-- 3D scene scripts --
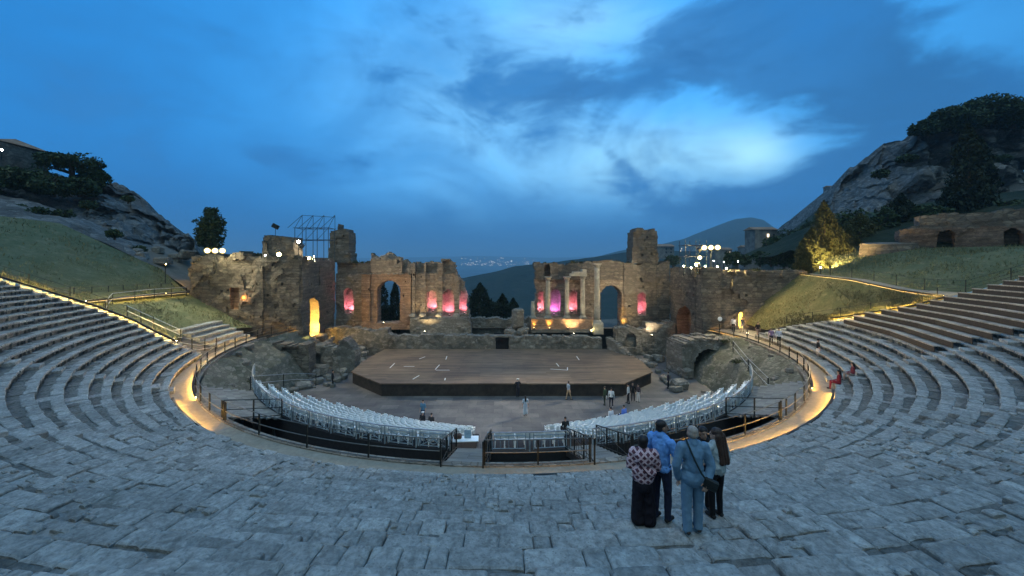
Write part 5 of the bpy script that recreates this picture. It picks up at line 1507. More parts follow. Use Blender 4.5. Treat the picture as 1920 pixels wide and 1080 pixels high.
# ---------------------------------------------------------------- steel scaffolds on the wings
def scaffold(loc, W, D_, Hs, nx, label, roof=True):
    t = empty('scaffold', loc, label=label, cat='scaffold')
    xs = np.linspace(-W / 2, W / 2, nx)
    for x in xs:
        for y in (-D_ / 2, D_ / 2):
            mb = MB(); mb.tube([(x, y, 0), (x, y, Hs[-1] if not roof else Hs[1])], .04, 6); mb.build('upright', M['scaff'], t)
    for z in Hs[:2]:
        for y in (-D_ / 2, D_ / 2): mb = MB(); mb.tube([(-W / 2 - .2, y, z), (W / 2 + .2, y, z)], .035, 6); mb.build('ledger', M['scaff'], t)
        for x in xs: mb = MB(); mb.tube([(x, -D_ / 2, z), (x, D_ / 2, z)], .035, 6); mb.build('transom', M['scaff'], t)
    mb = MB()
    for a, b in zip(xs[:-1], xs[1:]): mb.tube([(a, -D_ / 2, Hs[0]), (b, -D_ / 2, Hs[1])], .025, 5)
    mb.build('bracing', M['scaff'], t)
    if roof:
        for x in xs:
            mb = MB(); mb.tube([(x, -D_ / 2, Hs[1]), (x + .35, 0.2, Hs[2])], .03, 5); mb.tube([(x + .35, .2, Hs[2]), (x + .35, .2, Hs[1] - .2)], .03, 5); mb.tube([(x - .9, -D_ / 2, Hs[1]), (x + .35, .2, Hs[2])], .03, 5); mb.build('truss', M['scaff'], t)
        mb = MB(); mb.tube([(xs[0] + .35, .2, Hs[2]), (xs[-1] + .35, .2, Hs[2] - .25)], .03, 5); mb.build('ridge_pole', M['scaff'], t)
    return t
scaffold((-23.9, 8.2, 12.6), 4.2, 1.8, (2.7, 4.2, 5.9), 4, 'blue-grey steel truss scaffold standing on the left wing')
scaffold((24.2, 8.0, 11.2), 2.6, 1.6, (2.0, 3.4, 4.0), 3, 'low steel scaffold on the right wing, beside the bright floodlight', False)
t = empty('loudspeaker', (-27.6, 5.9, 15.5), label='black loudspeaker tilted on a thin pole above the left wall block', cat='loudspeaker')
mb = MB(); mb.tube([(0, 0, -.3), (0, 0, 1.1)], .03, 6); mb.build('pole', M['iron'], t)
mb = MB(); mb.box((0, 0, 1.35), (.38, .22, .26), .3, Matrix.Rotation(.5, 3, 'Y'), .05); mb.build('cabinet', M['iron'], t)
for i, (px, py, lab) in enumerate(((569, 460, 'dark stage spotlight hanging under the left scaffold'), (1309, 466, 'dark stage spotlight clamped to the right scaffold'))):
    t = empty('stage_spotlight', at(px, py, 47.5), label=lab, cat='spotlight')
    mb = MB(); mb.tube([(0, 0, 0), (0, -.5, -.25)], [.16, .22], 12); mb.build('body', M['iron'], t)
    mb = MB(); mb.box((0, 0, .22), (.2, .02, .02)); mb.box((-.2, 0, .1), (.015, .02, .12)); mb.box((.2, 0, .1), (.015, .02, .12)); mb.build('yoke', M['iron'], t)

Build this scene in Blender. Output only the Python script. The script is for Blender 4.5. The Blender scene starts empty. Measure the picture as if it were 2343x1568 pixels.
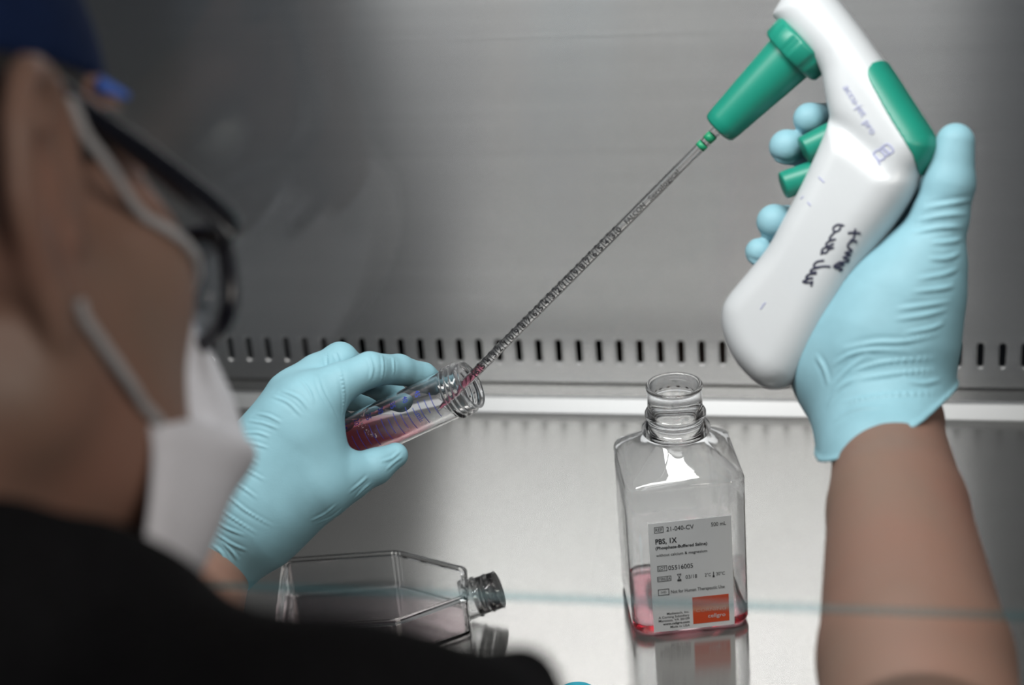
import bpy, bmesh, math, random
import numpy as np
from mathutils import Vector, Matrix
from mathutils.bvhtree import BVHTree
from mathutils.kdtree import KDTree

random.seed(7)
scene = bpy.context.scene
COL = scene.collection

# ------------------------------------------------------------------ camera
IW, IH, FPX = 2343.0, 1568.0, 4000.0
CAM = np.array([0.0, 0.0, 0.654])
_p, _y, _r = math.radians(25.0), math.radians(13.0), math.radians(-5.1)
CF = np.array([-math.sin(_y) * math.cos(_p), math.cos(_y) * math.cos(_p), -math.sin(_p)])
_R0 = np.cross(CF, [0, 0, 1]); _R0 /= np.linalg.norm(_R0)
_U0 = np.cross(_R0, CF)
CR = math.cos(_r) * _R0 + math.sin(_r) * _U0
CU = -math.sin(_r) * _R0 + math.cos(_r) * _U0

cd = bpy.data.cameras.new('camera')
cam = bpy.data.objects.new('camera', cd)
COL.objects.link(cam)
cam.matrix_world = Matrix(((CR[0], CU[0], -CF[0], CAM[0]), (CR[1], CU[1], -CF[1], CAM[1]),
                           (CR[2], CU[2], -CF[2], CAM[2]), (0, 0, 0, 1)))
cd.sensor_width = 36.0
cd.lens = FPX / IW * 36.0
cd.clip_start = 0.02
cd.dof.use_dof = True
cd.dof.focus_distance = 1.04
cd.dof.aperture_fstop = 5.6
scene.camera = cam

# ------------------------------------------------------------------ world, lights, exposure
world = bpy.data.worlds.new('world')
scene.world = world
world.use_nodes = True
bg = world.node_tree.nodes['Background']
bg.inputs[0].default_value = (0.75, 0.85, 1.0, 1)
bg.inputs[1].default_value = 0.06


def area_light(name, loc, target, sx, sy, power, color):
    ld = bpy.data.lights.new(name, 'AREA')
    ld.shape = 'RECTANGLE'; ld.size = sx; ld.size_y = sy; ld.energy = power; ld.color = color
    o = bpy.data.objects.new(name, ld); COL.objects.link(o)
    o.location = loc
    d = Vector(target) - Vector(loc)
    o.rotation_euler = d.to_track_quat('-Z', 'Y').to_euler()
    return o


# the fluorescent tube under the cabinet ceiling, and an added fill from the right to brighten face and label
area_light('cabinet_lamp', (-0.25, 0.665, 0.80), (-0.25, 0.84, 0.0), 0.70, 0.10, 5.9, (1.0, 0.99, 0.97))
area_light('face_fill', (0.95, -0.35, 1.35), (-0.2, 0.5, 0.4), 0.9, 0.5, 14.0, (1.0, 0.93, 0.85))

vs = scene.view_settings
vs.view_transform = 'Standard'; vs.look = 'None'; vs.exposure = 0.0; vs.gamma = 1.0
vs.use_curve_mapping = False
cy = scene.cycles
cy.max_bounces = 24; cy.transparent_max_bounces = 40; cy.glossy_bounces = 8; cy.transmission_bounces = 24
cy.diffuse_bounces = 5
cy.caustics_reflective = False; cy.caustics_refractive = False
cy.use_denoising = True
cy.sample_clamp_indirect = 4.0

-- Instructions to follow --
Leave out the pictures and give again exactly the lines from the one with "Build this scene" through the one with "CU = -math.sin(_r) * _R0 + math.cos(_r) * _U0", and no others.

-- Worked answer --
Build this scene in Blender. Output only the Python script. The script is for Blender 4.5. The Blender scene starts empty. Measure the picture as if it were 2343x1568 pixels.
import bpy, bmesh, math, random
import numpy as np
from mathutils import Vector, Matrix
from mathutils.bvhtree import BVHTree
from mathutils.kdtree import KDTree

random.seed(7)
scene = bpy.context.scene
COL = scene.collection

# ------------------------------------------------------------------ camera
IW, IH, FPX = 2343.0, 1568.0, 4000.0
CAM = np.array([0.0, 0.0, 0.654])
_p, _y, _r = math.radians(25.0), math.radians(13.0), math.radians(-5.1)
CF = np.array([-math.sin(_y) * math.cos(_p), math.cos(_y) * math.cos(_p), -math.sin(_p)])
_R0 = np.cross(CF, [0, 0, 1]); _R0 /= np.linalg.norm(_R0)
_U0 = np.cross(_R0, CF)
CR = math.cos(_r) * _R0 + math.sin(_r) * _U0
CU = -math.sin(_r) * _R0 + math.cos(_r) * _U0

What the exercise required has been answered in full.